At IBM, employees have Lenovo NoteBooks. However, in the U.S. at least, everyone refers to his as his "laptop".

 

Harry Bornemann  Identity Verified
México
Miembro 2002
inglés a alemán
+ ...
It depends Feb 17, 2008

Some years ago they were called Laptop in Germany, today they are called Notebook in the shops. So I use Laptop for the old machines and Notebook for the new ones.

 

Ma. Unica Real Encinares
Filipinas
Local time: 10:25
italiano a tagalo
+ ...
Laptop Feb 19, 2008

Generally, we call it laptop in the Philippines. Notebook for us is the one used for writing, made up of paper.

However, when I was living in (Tuscany) Italy, It took time before I got used to them using "notebook" or "portatile" referring to laptop.


 

Chiara Righele  Identity Verified
Italia
Local time: 03:25
inglés a italiano
+ ...
Laptop Feb 19, 2008

Italian native speaker living in Italy.

I obviously use the Italian word portatile when speaking Italian, butI use laptop when speaking English.

I do have a laptop. ;-p

Chiara


 

Tsogt Gombosuren  Identity Verified
Canadá
Local time: 19:25
Miembro 2004
inglés a mongol
+ ...
Notebook Feb 22, 2008

It is more difficult to pronunciate "laptop" than "notebook" in Mongolian, so most Mongolians call it "notebook". But I use "laptop" when I communicate with native English speakers.

 

Lincoln Hui  Identity Verified
Hong Kong
Local time: 10:25
Miembro
chino a inglés
+ ...
Both Feb 23

While I was in the US it was mostly laptop. In Hong Kong I've heard both, though I feel like I've heard notebook more than laptop.

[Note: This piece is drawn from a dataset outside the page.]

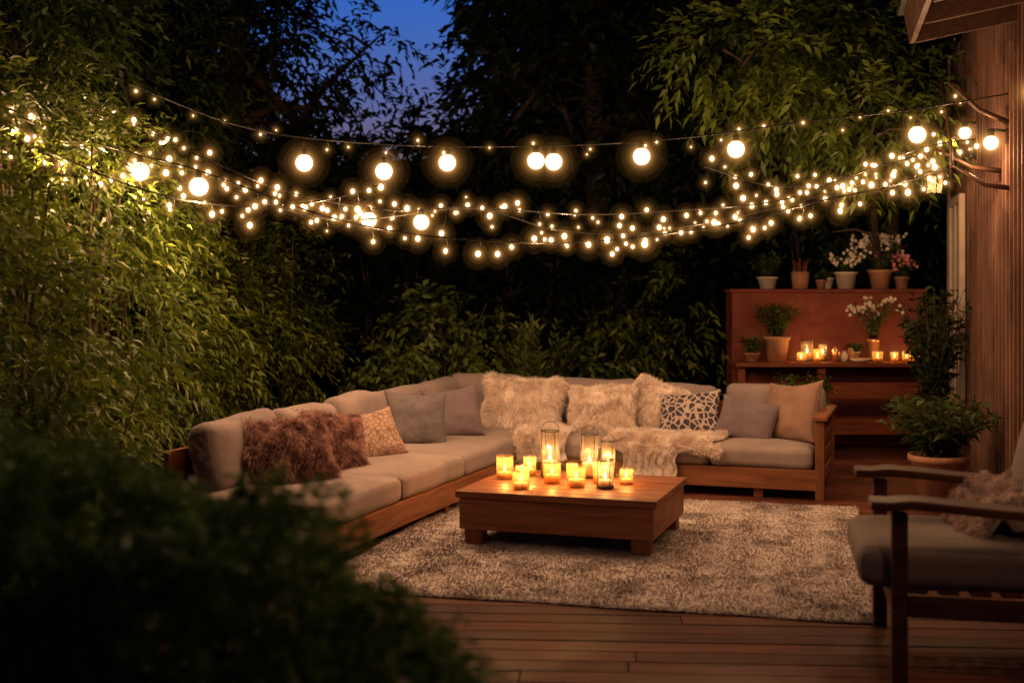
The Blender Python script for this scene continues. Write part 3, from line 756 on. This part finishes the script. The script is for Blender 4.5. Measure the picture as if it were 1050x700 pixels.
mb.build('ceramic_jars')
mb=MB(); mb.lathe((3.18+CX,yf+.06,zt1),[(.001,.002),(.05,.002),(.10,.035),(.095,.035),(.045,.01),(.001,.01)],M_white,24); mb.build('serving_bowl')
cg=empty('candle_glow')
for g in cglow: g.build('flame_glow',parent=cg)

potp('potted_plant',(3.06,8.75,0),.20,.34,M_terra,fh=.42,fr=.42,n=1500,ll=.09,lw=.035,lm=L_tree)
potp('potted_plant',(3.62,10.45,0),.18,.36,M_white,fh=1.2,fr=.30,n=1600,ll=.09,lw=.035,lm=L_tree)
potp('potted_plant',(2.62,10.85,0),.17,.30,M_terra,fh=.5,fr=.3,n=900,ll=.08,lw=.03)

# ------------------------------------------------------------------ vegetation
hed=[(-2.85,6.1,1.1,.62,.9,1.25),(-2.8,7.4,1.5,.62,.95,1.2),(-2.8,8.6,1.35,.6,.95,1.15),(-2.7,9.8,1.1,.6,.9,1.05),(-2.4,10.9,.95,.6,.8,.95),(-3.3,7.0,2.3,.8,1.0,.75),(-3.1,8.6,2.2,.8,1.1,.6),(-3.0,5.2,1.6,.7,.8,1.5),(-2.35,11.6,1.3,.6,.7,.9),(-2.55,6.6,.5,.4,1.,.6)]
e=empty('bamboo_hedge'); mb=MB()
for l in hed:
    for k in range(5): 
        bx=l[0]+random.uniform(-.3,.3);by=l[1]+random.uniform(-.5,.5); mb.tube([(bx,by,-.14),(bx+.03,by,l[2]*.6),(bx+random.uniform(-.2,.25),by,l[2]+l[5]*.8)],[.014,.012,.006],M_bark,6)
mb.build('canes',parent=e)
foliage('leaves',hed,120,.28,9,.078,.022,L_hedge,e,thr=-.12,freq=3.2,inner=.6)
tree('garden_tree',(-4.3,9.8,-.14),4.2,.14,[(-4.2,9.0,3.4,1.3,1.3,1.0),(-3.6,8.0,3.5,1.0,.9,.7),(-4.9,10.8,4.4,1.5,1.3,1.1),(-3.9,11.6,3.6,1.3,1.2,1.1),(-4.0,7.0,3.2,.9,.8,.7)],46,.40,9,.10,.034,L_tree)
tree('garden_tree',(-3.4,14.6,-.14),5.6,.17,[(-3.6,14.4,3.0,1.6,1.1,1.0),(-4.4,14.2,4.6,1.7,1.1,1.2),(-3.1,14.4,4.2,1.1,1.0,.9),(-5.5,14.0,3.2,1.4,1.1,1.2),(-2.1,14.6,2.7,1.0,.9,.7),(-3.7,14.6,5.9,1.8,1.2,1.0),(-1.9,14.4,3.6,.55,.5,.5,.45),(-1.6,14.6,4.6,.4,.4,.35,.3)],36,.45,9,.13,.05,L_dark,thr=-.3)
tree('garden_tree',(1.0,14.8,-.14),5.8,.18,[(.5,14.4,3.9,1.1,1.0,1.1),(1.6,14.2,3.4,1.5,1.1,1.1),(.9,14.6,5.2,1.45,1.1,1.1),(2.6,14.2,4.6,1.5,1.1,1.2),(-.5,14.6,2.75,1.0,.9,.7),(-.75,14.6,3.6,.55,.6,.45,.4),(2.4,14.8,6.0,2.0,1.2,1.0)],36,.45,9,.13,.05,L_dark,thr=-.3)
tree('garden_tree',(5.2,13.8,-.14),5.4,.17,[(4.2,13.4,3.0,1.4,1.0,1.2),(4.8,13.2,4.6,1.6,1.1,1.2),(3.2,13.2,3.6,1.1,.9,.9),(6.2,13.6,3.6,1.4,1.0,1.4)],36,.45,9,.13,.05,L_tree)
tree('maple_tree',(3.9,12.9,-.14),4.0,.12,[(3.1,10.9,3.35,.8,.8,.35),(2.3,10.3,3.25,.75,.7,.32),(1.75,9.9,3.45,.55,.5,.25),(2.9,9.9,2.9,.5,.5,.25),(3.6,11.8,3.1,.7,.6,.5),(2.6,11.0,3.8,.9,.8,.35)],55,.34,9,.10,.038,L_branch,thr=-.1,freq=3)
dl=[]
for k in range(34):
    x=-11+k*.72
    for z in (1.2,3.2,5.2,7.2):
        if -4.6<x<.5 and z>4: continue
        dl.append((x+random.uniform(-.3,.3),19+random.uniform(-1,1.5),(2.5 if -4.6<x<.5 and z>2 else z)+random.uniform(-.4,.4),1.2,1.0,1.3))
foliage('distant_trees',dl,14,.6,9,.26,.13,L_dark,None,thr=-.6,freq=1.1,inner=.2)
bh=[]
for k in range(12): bh.append((-2.9+k*.68,13.9+random.uniform(-.15,.15),random.uniform(1.0,1.3),.6,.5,random.uniform(1.0,1.3)))
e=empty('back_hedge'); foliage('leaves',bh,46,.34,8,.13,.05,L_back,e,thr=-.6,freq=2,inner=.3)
mb=MB()
for l in bh:
    for k in range(3):
        bx=l[0]+random.uniform(-.25,.25); mb.tube([(bx,13.9,-.14),(bx+.04,13.9,.9),(bx+random.uniform(-.15,.15),13.9,l[2]+l[5]*.8)],[.03,.022,.01],M_bark,6)
mb.build('stems',parent=e)
e=empty('shrub'); foliage('leaves',[(-.75,11.7,1.0,.40,.36,.56),(-1.1,11.7,.75,.34,.35,.5),(-.32,11.8,.85,.35,.35,.5)],95,.24,8,.085,.04,L_shrub,e,thr=-.25,freq=4)
mb=MB()
for k in range(14): 
    bx=-.75+random.uniform(-.15,.15); mb.tube([(bx,11.75,-.05),(bx+random.uniform(-.2,.2),11.75,.8),(bx+random.uniform(-.45,.45),11.75+random.uniform(-.2,.2),1.4)],[.01,.008,.004],M_bark,5)
mb.build('stems',parent=e)
e=empty('shrub'); foliage('leaves',[(1.15,12.5,1.0,.4,.4,.7),(1.75,12.4,1.15,.42,.4,.75)],60,.26,8,.10,.036,L_hedge,e,thr=-.05,freq=3)
e=empty('shrub'); foliage('leaves',[(.75,12.0,.65,.28,.3,.35)],90,.2,8,.08,.036,L_shrub,e,thr=-.2,freq=4)
P=[];D=[];mb=MB()
for k in range(46):
    a=random.random()*6.283; rr=random.uniform(.15,.5); tip=Vector((.22+math.cos(a)*rr,11.75+math.sin(a)*rr*.7,random.uniform(.75,1.25))); b0=Vector((.22,11.75,-.02))
    mid=(b0+tip)/2+Vector((0,0,.28)); q=[]
    for j in range(12):
        t=j/11; q.append(b0*(1-t)**2+mid*2*t*(1-t)+tip*t*t)
    mb.tube(q,[.006]*8+[.004]*4,M_bark,4)
    for j in range(3,12):
        d=(q[min(j+1,11)]-q[j-1]).normalized(); s=d.cross(Vector((0,0,1)))
        for sg in(-1,1): P.append(tuple(q[j])); D.append(tuple(s*sg+d*.7+Vector((0,0,random.uniform(-.2,.2)))))
e=empty('fern_plant'); mb.build('fronds',parent=e); P=np.array(P);D=np.array(D); leaf_mesh('leaves',P,D,.13*(.7+.5*rng.random(len(P))),.032*np.ones(len(P)),L_shrub,e)
fb=[(-.95,2.45,.60,.50,.5,.58),(-.58,2.35,.62,.40,.42,.48),(-1.45,2.7,.74,.55,.5,.55),(-.30,2.3,.42,.27,.35,.48),(-.70,2.2,.2,.6,.4,.55),(-1.3,2.2,.35,.6,.45,.65)]
e=empty('foreground_bush'); foliage('leaves',fb,1300,.075,8,.034,.0125,L_bush,e,thr=-.6,freq=7,inner=.75,droop=.0)
mb=MB()
for k in range(40):
    l=random.choice(fb); t=Vector((l[0]+random.uniform(-.25,.25),l[1]+random.uniform(-.2,.2),l[2]+l[5]*.6)); mb.tube([(-.85,2.4,-.14),Vector((-.85,2.4,-.1)).lerp(t,.5)+Vector((0,0,.1)),t],[.02,.012,.004],M_bark,5)
mb.build('stems',parent=e)

# ------------------------------------------------------------------ world, camera
w=bpy.data.worlds.new('World'); scene.world=w; w.use_nodes=True; nt=w.node_tree
bg=nt.nodes['Background']; sk=nt.nodes.new('ShaderNodeTexSky'); sk.sky_type='NISHITA'; sk.sun_disc=False
sk.sun_elevation=R(-1.0); sk.sun_rotation=R(200); sk.ozone_density=4.0
hs=nt.nodes.new('ShaderNodeHueSaturation'); hs.inputs['Saturation'].default_value=1.15; nt.links.new(sk.outputs[0],hs.inputs['Color'])
# western afterglow band behind the trees, dark sky overhead and to the east
tc=nt.nodes.new('ShaderNodeTexCoord'); sx=nt.nodes.new('ShaderNodeSeparateXYZ'); nt.links.new(tc.outputs['Generated'],sx.inputs[0])
mr=nt.nodes.new('ShaderNodeMapRange'); mr.inputs['From Min'].default_value=.30; mr.inputs['From Max'].default_value=.6; mr.inputs['To Min'].default_value=2.2; mr.inputs['To Max'].default_value=.14
nt.links.new(sx.outputs['Z'],mr.inputs[0])
my=nt.nodes.new('ShaderNodeMapRange'); my.inputs['From Min'].default_value=-.2; my.inputs['From Max'].default_value=.85; my.inputs['To Min'].default_value=.12; my.inputs['To Max'].default_value=1.0
nt.links.new(sx.outputs['Y'],my.inputs[0])
mm=nt.nodes.new('ShaderNodeMath'); mm.operation='MULTIPLY'; nt.links.new(mr.outputs[0],mm.inputs[0]); nt.links.new(my.outputs[0],mm.inputs[1])
vm=nt.nodes.new('ShaderNodeVectorMath'); vm.operation='SCALE'; nt.links.new(hs.outputs[0],vm.inputs[0]); nt.links.new(mm.outputs[0],vm.inputs['Scale'])
nt.links.new(vm.outputs[0],bg.inputs['Color']); bg.inputs['Strength'].default_value=.8
sl=bpy.data.lights.new('sun','SUN'); sl.energy=.006; sl.angle=R(8); sl.color=(.6,.75,1); so=bpy.data.objects.new('sun',sl); COL.objects.link(so); so.rotation_euler=(R(55),0,R(160))
scene.view_settings.view_transform='Standard'; scene.view_settings.look='None'; scene.view_settings.exposure=0
cd=bpy.data.cameras.new('camera'); cam=bpy.data.objects.new('camera',cd); COL.objects.link(cam); scene.camera=cam
cam.location=(0,0,1.5); cam.rotation_euler=(R(90),0,0); cd.sensor_width=36; cd.lens=36*1250/1050; cd.shift_y=-50/1050
cd.clip_end=2000; cd.clip_start=.05; cd.dof.use_dof=True; cd.dof.focus_distance=8.2; cd.dof.aperture_fstop=1.6
print('polys',NP)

The translation for laptop/notebook in Japanese and Chinese for Mainland China and Taiwan is derived from "notebook". In Chinese for Hong Kong, however, it's either derived from "laptop", or simply "portable/handheld computer".


 

Samuel Murray  Identity Verified
Países Bajos
Local time: 03:25
Miembro 2006
inglés a afrikaans
+ ...
@Lincoln Feb 23

Two years after this thread we finally got a tool in our toolkit for this type of query: Google Ngrams. To prevent non-computer related meanings from popping up, one can use actual ngrams (i.e. multiple word phrases). A search for e.g. laptop computer x notebook computer shows how "laptop" has always been in the lead. Other searches indicate that "notebook" may have had a bit of a heyday at around 2007 but sharply declined after that.